Moments after former President Donald J. Trump learned that he was a convicted felon, he dismissed the trial as illegitimate and the jury’s verdict as irrelevant as he pushed ahead to the presidential election.
“The real verdict is going to be Nov. 5 by the people.” Mr. Trump said on Thursday evening in the hallway outside the courtroom, just minutes after a jury in Manhattan convicted him on 34 felony counts of falsifying business records. “And they know what happened here, and everybody knows what happened here.”
Speaking for less than three minutes, a somber Mr. Trump revived his contention that the case amounted to a politically motivated prosecution intended to interfere with his bid to return to the White House.
But as he rattled off attacks against Manhattan’s district attorney, the judge in the case, President Biden and Democrats, Mr. Trump seemed less animated than he had while addressing reporters during the duration of the trial. Rather than an energized rebuttal, his post-verdict remarks felt more like a rote recitation of grievances.
Mr. Trump again insisted on his innocence, as he has in all four of the criminal cases brought against him. “We didn’t do a thing wrong,” he said. “I’m a very innocent man.”
Mr. Trump repeated his unfounded claim that the entire case was orchestrated by Mr. Biden, even though Manhattan’s district attorney, a Democrat, is a state prosecutor who is outside the control of the Justice Department.
And Mr. Trump again criticized the judge in the case, Juan M. Merchan, as being biased against him, an accusation he has made for weeks. “This was a disgrace,” he said. “This was a rigged trial by a conflicted judge who is corrupt.”

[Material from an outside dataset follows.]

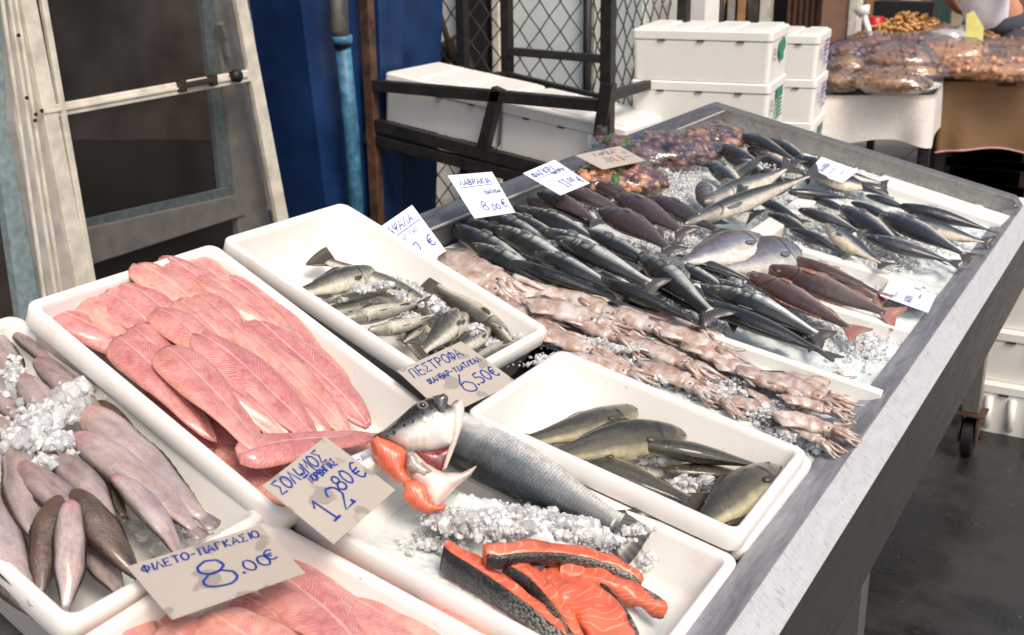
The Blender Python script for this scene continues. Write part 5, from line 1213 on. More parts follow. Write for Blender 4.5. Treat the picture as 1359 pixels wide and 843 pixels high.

Mr. Trump, who has been bound by a gag order that has restricted him from commenting on the jurors, suggested that it was impossible for him to have a fair trial in Manhattan, a Democratic stronghold. His lawyers had tried and failed to get a change of venue for similar reasons.
“We were at 5 percent or 6 percent in this district, in this area,” Mr. Trump said, though he actually received roughly 12 percent of the vote in Manhattan in 2020. “This was a rigged, disgraceful trial.”
At the same time, Mr. Trump, the presumptive Republican presidential nominee, made clear that he had no intention of ending his campaign. He and his lawyers have already indicated that they plan to appeal the conviction.
Sentencing in the case is scheduled for July 11, four days before the start of the Republican National Convention, where Mr. Trump is expected to be chosen as his party’s presidential nominee.
“We will fight for our Constitution. This is long from over,” Mr. Trump told reporters. “Thank you very much.”